For me, the real surprise was in the technology. Eli Whitney is often credited with the development of standardized parts in a weapons contract around 1800. That completely ignores what was already common practice by European print shops 300 years earlier. Although shops differed, each one was built around an elaborately standardized set of movable type sorts, casting molds, matrices, punches, and frames for holding type to be printed. Measurements had to be precise, repeatable, and common across huge investments in tools and equipment. They also had to meet the esthetic requirements of the typographers and wealthy book-buyers, while making the most of expensive hand-made paper.

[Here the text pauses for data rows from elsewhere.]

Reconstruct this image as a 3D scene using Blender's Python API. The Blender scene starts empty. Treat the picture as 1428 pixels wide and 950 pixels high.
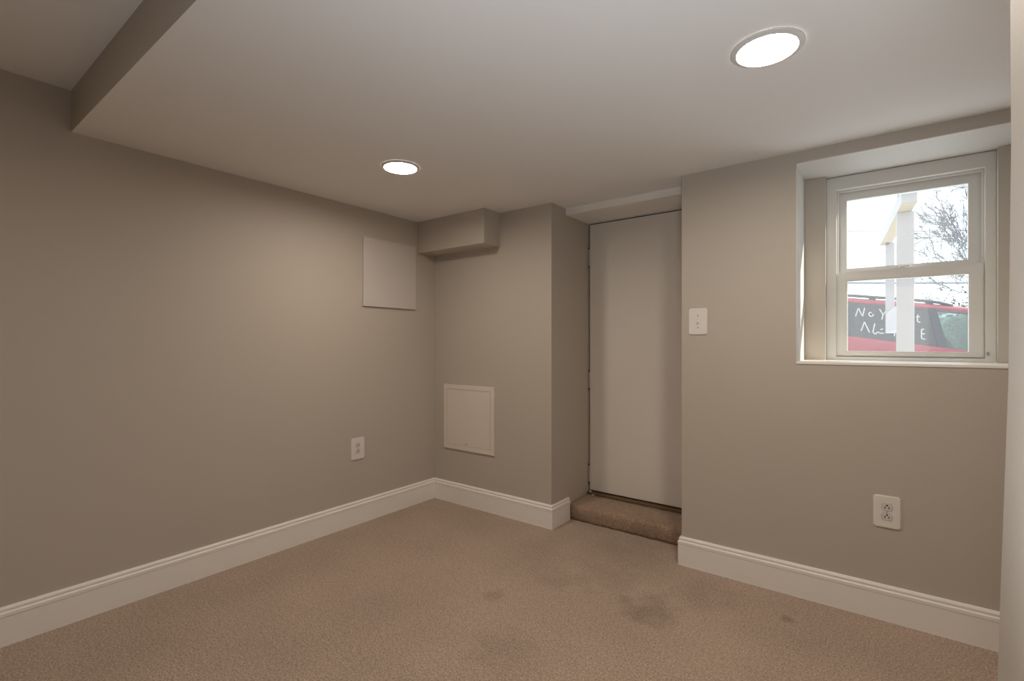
import bpy, bmesh, math, random
from mathutils import Vector, Matrix
random.seed(7)
PI = math.pi

# ------------------------------------------------------------------ camera, world, sun, exposure
A, D, EYE = 2.6627, 2.5507, 1.15           # camera x, distance to the window wall, eye height
CEIL, CEIL_UP, DROP_Y = 2.0208, 2.1906, 0.5009
sc = bpy.context.scene
cam_d = bpy.data.cameras.new('camera')
cam = bpy.data.objects.new('camera', cam_d)
sc.collection.objects.link(cam)
cam.location = (A, 0, EYE)
cam.rotation_euler = (PI / 2, 0, 0.64935)
cam_d.sensor_width = 36.0
cam_d.lens = 679.63 / 1428 * 36
cam_d.shift_y = 3.67 / 1428
cam_d.clip_start = 0.02
sc.camera = cam

world = bpy.data.worlds.new('overcast_sky')
sc.world = world
world.use_nodes = True
bg = world.node_tree.nodes['Background']
bg.inputs['Color'].default_value = (0.82, 0.91, 1.0, 1)
bg.inputs['Strength'].default_value = 2.2

sun_d = bpy.data.lights.new('sun', 'SUN')
sun = bpy.data.objects.new('sun', sun_d)
sc.collection.objects.link(sun)
sun_d.energy = 7.0
sun_d.color = (1.0, 0.93, 0.82)
sun_d.angle = math.radians(0.6)
sun.rotation_euler = Vector((0.80, 0.385, 0.50)).to_track_quat('Z', 'Y').to_euler()

fill_d = bpy.data.lights.new('ceiling_fill', 'SPOT')         # unseen spot added beside the camera to brighten the ceiling
fill_spot = bpy.data.objects.new('ceiling_fill', fill_d)
sc.collection.objects.link(fill_spot)
fill_d.energy = 52.0
fill_d.color = (0.86, 0.94, 1.0)
fill_d.spot_size = math.radians(146); fill_d.spot_blend = 1.0
fill_d.shadow_soft_size = 0.12
fill_spot.location = (2.70, 0.20, 0.85)
fill_spot.rotation_euler = Vector((0.02, -0.34, -0.9)).to_track_quat('Z', 'Y').to_euler()

LAMP = (1.0, 0.875, 0.735)
LAMP_STRENGTH = 152.0
LAMP_FAR_STRENGTH = 130.0
REAR_FILL_STRENGTH = 88.0
sc.view_settings.view_transform = 'Standard'
sc.view_settings.look = 'None'
sc.view_settings.exposure = 0.10
sc.view_settings.gamma = 1.0
sc.view_settings.use_curve_mapping = False

# ------------------------------------------------------------------ materials
def new_mat(name):
    m = bpy.data.materials.new(name)
    m.use_nodes = True
    nt = m.node_tree
    return m, nt, nt.nodes['Principled BSDF']

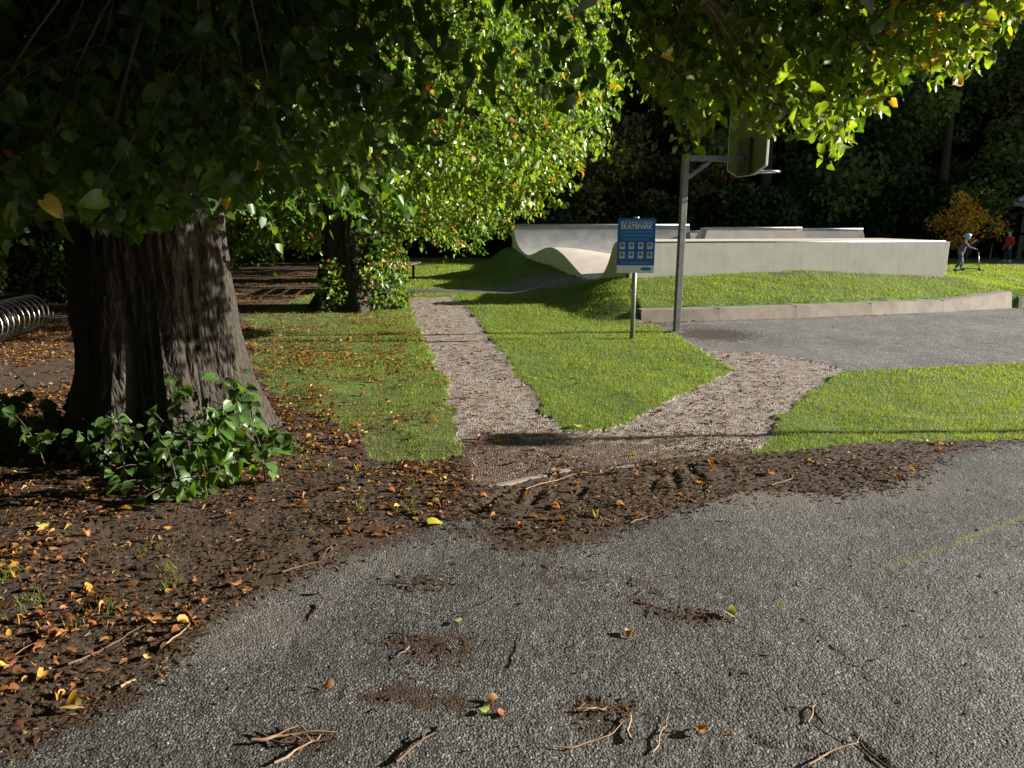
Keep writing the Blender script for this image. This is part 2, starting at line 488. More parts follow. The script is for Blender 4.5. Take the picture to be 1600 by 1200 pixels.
def terrain(x, y):
    x = np.asarray(x, float); y = np.asarray(y, float)
    h = np.zeros_like(x)
    Hc = np.interp(y, GCUT[:, 0], GCUT[:, 1])
    w = np.interp(y, [11.4, 13.5, 16, 20], [0.9, 1.7, 1.7, 1.5])
    d = (cutx(y) - x) / w
    left = Hc * (1 - sstep(0, 1, d)) * sstep(11.0, 11.9, y)
    Hr = np.interp(y, [13.2, 14.8, 18, 24], [.17, .46, .35, .0])
    right = Hr * (1 - sstep(0, 1, (x - xr(y)) / 3.0)) * sstep(12.9, 13.8, y)
    Hw = np.interp(x, [2.28, 5.8, 8.87], [.50, .635, .465])
    t = np.clip((y - yk(x)) / (yw(x) - yk(x)), 0, 1)
    mid = np.where(y > yk(x) + 0.09, .16 * sstep(.10, .19, y - yk(x)) + (Hw - .16) * t ** 0.75, 0)
    h = np.where(x < cutx(y) + .021, left, np.where(x > xr(y), right, mid))
    inside = (x > cutx(y) + 0.02) & (x < xr(y) - 0.1) & (y > yw(x) + 0.1) & (y < 23)
    h = np.where(inside, 0.2, h)
    # wooded hillside behind
    hill = np.clip(y - 38 + 2.5 * noise(x * 0.08, y * 0.0 + 3.3), 0, None)
    h = h + 0.42 * hill * sstep(0, 8, hill) 
    h = h + 0.3 * np.clip(-x - 22, 0, None)
    return h

def in_poly(x, y, poly):
    res = np.zeros(x.shape, bool)
    n = len(poly)
    for i in range(n):
        x1, y1 = poly[i]; x2, y2 = poly[(i + 1) % n]
        if y1 == y2: continue
        c = ((y1 > y) != (y2 > y)) & (x < (x2 - x1) * (y - y1) / (y2 - y1) + x1)
        res ^= c
    return res

def PP(lst): return [P(*p) for p in lst]

ROAD = PP([(-900, 1500), (-260, 1195), (0, 1165), (95, 1130), (170, 1085), (225, 1040), (285, 1008), (335, 965), (385, 925), (450, 902), (520, 872), (590, 848), (660, 815),
           (735, 800), (800, 806), (782, 822), (772, 838), (800, 850), (860, 850), (930, 832), (985, 812), (1060, 790), (1150, 768), (1220, 762), (1290, 770), (1370, 766), (1420, 745), (1470, 706), (1540, 692), (1700, 680), (2500, 655)])
ROAD = ROAD + [(40, ROAD[-1][1]), (40, -30), (-40, -30)]
ROAD_MUD = PP([(720, 800), (850, 745), (1000, 722), (1180, 705), (1480, 688), (1540, 692), (1470, 706), (1420, 745), (1370, 766), (1290, 770), (1150, 768), (985, 812), (860, 850), (800, 850)])
GRAVEL = PP([(637, 464), (712, 463), (738, 488), (762, 522), (795, 563), (832, 612), (858, 650), (882, 672), (925, 674), (970, 662), (1020, 642), (1090, 606), (1146, 578),
             (1120, 560), (1090, 545), (1180, 548), (1260, 560), (1330, 578), (1306, 586), (1262, 616), (1222, 650), (1195, 690), (1170, 708), (1000, 724), (900, 735), (790, 756), (745, 756), (722, 700), (716, 640), (688, 580), (662, 530), (648, 495)])
COURT = PP([(1010, 505), (1150, 502), (1300, 496), (1450, 489), (1575, 482), (1600, 478), (2400, 470), (2400, 540), (1700, 562), (1600, 568), (1460, 574), (1330, 580), (1260, 562), (1180, 550), (1110, 549), (1080, 538), (1055, 521)])
RIGHT_LAWN = PP([(1306, 586), (1330, 580), (1460, 574), (1600, 567), (1700, 562), (2400, 540), (2500, 655), (1700, 680), (1600, 684), (1480, 689), (1330, 699), (1250, 704), (1170, 708), (1195, 690), (1222, 650), (1262, 616)])
LEFT_SOIL = PP([(-1500, 520), (385, 470), (392, 540), (400, 600), (450, 640), (520, 668), (585, 700), (640, 770), (680, 785), (735, 700), (745, 756), (790, 756), (800, 806), (735, 800), (660, 815)]) + [P(-900, 1500), (-30, -4), (-30, 8)]
PATH = [(-3.5, 15.95), (-2.4, 15.9), (-0.5, 15.95), (0.55, 15.75), (1.2, 15.2), (1.72, 14.95), (2.0, 15.0), (1.55, 16.2), (1.0, 17.0), (0.3, 17.2), (-2.2, 17.05), (-3.5, 17.2)]

def region(x, y):
    """0 soil 1 road 2 lawn 3 gravel 4 court 5 path"""
    a = np.interp(y, [1, 4, 12, 25], [0.05, 0.07, 0.10, 0.10])
    xn = x + a * noise(x * 3.1, y * 3.1, 0.5, 3) * 1.6 + 0.02 * noise(x * 25, y * 25, 3.5, 2)
    yn = y + a * noise(x * 3.1, y * 3.1, 9.5, 3) * 1.6 + 0.02 * noise(x * 25, y * 25, 7.5, 2)
    r = np.full(x.shape, 2)
    xs_, ys_ = xn + .28 * noise(x * 1.5, y * 1.5, 12.5, 3), yn + .28 * noise(x * 1.5, y * 1.5, 17.5, 3)
    r[in_poly(np.where(x < -.42, xs_, xn), np.where(x < -.42, ys_, yn), LEFT_SOIL)] = 0
    r[(xn < -4.5) & (yn < 40)] = 0
    r[(yn > 37)] = 0
    r[(yn + .3 * noise(x * 1.7, y * 1.7, 21.5, 3) < 4.7)] = 0
    r[in_poly(xn, yn, GRAVEL)] = 3
    r[in_poly(xn, yn, ROAD)] = 1
    r[in_poly(xn, yn, ROAD_MUD)] = 0
    r[in_poly(xn, yn, RIGHT_LAWN)] = 2
    # between the forks of the gravel the trodden edge stays bare
    xc, yc = x + 0.02 * noise(x * 9, y * 9, 1.5, 2), y + 0.02 * noise(x * 9, y * 9, 4.5, 2)
    r[in_poly(xc, yc, COURT)] = 4
    r[(x > 2.0) & (x < 9.9) & (y > yk(x) - .35) & (y < yk(x) + .05)] = 4
    r[in_poly(xc, yc, PATH)] = 5
    r[(x > cutx(y) + 0.02) & (x < xr(y)) & (y > yk(x)) & (y < 22) & (r != 2)] = 2
    return r

def blob(x, y, px, py, rx, ry, rot=0):
    """soft spot: centre by photo pixel, radii in metres"""
    cx, cy = P(px, py)
    dx, dy = x - cx, y - cy
    c, s = math.cos(rot), math.sin(rot)
    return np.exp(-(((dx * c + dy * s) / rx) ** 2 + ((-dx * s + dy * c) / ry) ** 2))

def line_mask(x, y, pts, w):
    best = np.full(x.shape, 1e9)
    wob = 0.03 * noise(x * 5, y * 5, 2.5, 2)
    for a, b in zip(pts[:-1], pts[1:]):
        a = np.array(a); b = np.array(b); ab = b - a
        t = np.clip(((x - a[0]) * ab[0] + (y - a[1]) * ab[1]) / (ab @ ab), 0, 1)
        d = np.hypot(x - a[0] - t * ab[0] + wob, y - a[1] - t * ab[1] + wob)
        best = np.minimum(best, d)
    return np.exp(-(best / w) ** 2)

def dirt_mask(x, y, r):
    d = np.zeros_like(x)
    for px, py, rx, ry, rot, s in [(665, 910, .22, .12, -.2, .62), (860, 905, .28, .16, .2, .5), (1085, 965, .22, .07, -.25, .85), (690, 1015, .2, .12, 0, .75), (620, 1085, .14, .08, .3, .8),
                                   (720, 1100, .16, .06, -.3, .85), (940, 1110, .14, .07, 0, 1.0), (930, 1135, .10, .05, .2, .8), (1270, 1120, .06, .05, .3, .7), (590, 1090, .08, .04, .2, .9), (655, 1100, .1, .05, -.2, .9), (460, 1150, .1, .04, 0, .9), (1000, 940, .12, .05, -.8, .7), (900, 900, .2, .06, .2, .6), (650, 1000, .18, .05, .1, .85), (480, 1165, .14, .06, .1, .7), (1010, 915, .18, .06, -.8, .55), (640, 900, .12, .05, 0, .5),
                                   (840, 885, .3, .1, 0, .4), (60, 1130, .25, .14, .3, .9), (140, 1080, .2, .12, .6, .8), (560, 870, .5, .14, .35, .4), (760, 830, .3, .15, .2, .6), (1150, 1050, .08, .05, 0, .5), (1140, 790, .5, .12, .1, .35)]:
        d = np.maximum(d, s * blob(x, y, px, py, rx, ry, rot))
    road_edge = np.zeros_like(x)
    edge_pts = [P(*p) for p in [(0, 1165), (170, 1085), (285, 1008), (385, 925), (520, 872), (660, 815), (772, 838), (860, 850), (985, 812), (1150, 768), (1370, 766), (1470, 706), (1700, 680)]]
    road_edge = np.maximum(line_mask(x, y, EDGE_PTS, 0.16) * 0.62, line_mask(x, y, EDGE_PTS, 0.06) * 1.1)
    for c in CRACKS: d = np.maximum(d, .8 * line_mask(x, y, c, .012))
    gd_shade = 0.44 + 0.26 * sstep(5.6, 4.8, y) * sstep(2.5, 0.3, x)  # gravel debris, raised to paint in the shade streaks of its ridges
    gd_shade = np.maximum(gd_shade, 0.8 * blob(x, y, 800, 690, .45, .14)); gd_shade = np.maximum(gd_shade, .65 * blob(x, y, 1040, 690, .25, .25))
    gd_shade = np.maximum(gd_shade, 0.6 * sstep(0.35, 0.0, np.abs(x - np.interp(y, [4.9, 16], [-0.55, -2.4]))))
    cd = 0.95 * blob(x, y, 1115, 522, .75, .7, .2) + 0.5 * blob(x, y, 1040, 508, .7, .2)
    kerbd = 0.75 * np.exp(-((y - yk(x)) / .22) ** 2) * sstep(9.5, 6, x)
    ld = np.zeros_like(x)
    ld = np.maximum(ld, np.maximum(0.45 * sstep(-0.9, -2.6, x), .5 * sstep(8, 6, y) * (x < -.3)) * (y < 14))
    ld = np.maximum(ld, 0.75 * blob(x, y, 672, 435, .5, .8)); ld = np.maximum(ld, .5 * sstep(0.4, 0, np.abs(y - 15.9)) * (x < -1))
    ld = np.maximum(ld, 0.35 * blob(x, y, 780, 470, .8, .5))
    ld = np.maximum(ld, 0.7 * np.exp(-((y - yw(x) + .25) / .25) ** 2) * (x > 5) * (x < 9.5))
    return np.where(r == 1, np.maximum(d, road_edge), np.where(r == 3, gd_shade, np.where(r == 4, np.maximum(cd, kerbd), np.where(r == 2, ld, np.where(r == 5, 0.5 * sstep(-.8, -2.6, x), np.where(r == 0, np.maximum(.95 * blob(x, y, 880, 828, .42, .13, .3), .8 * blob(x, y, 1020, 795, .5, .12, .3)), 0))))))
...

This book will fascinate serious students of type or of western technology. One could ask for better printing - although nicely laid out, photographic reproductions are crude and barely adequate for illustrating they points they need to make. They are adequate, though, and keep the costs down in producing this low-volume academic treatise.

The right reader will find this book immediately useful and endlessly fascinating. Others, I'm afraid, will treat it as an inexplicable curiousity. I hope you like it the way I do.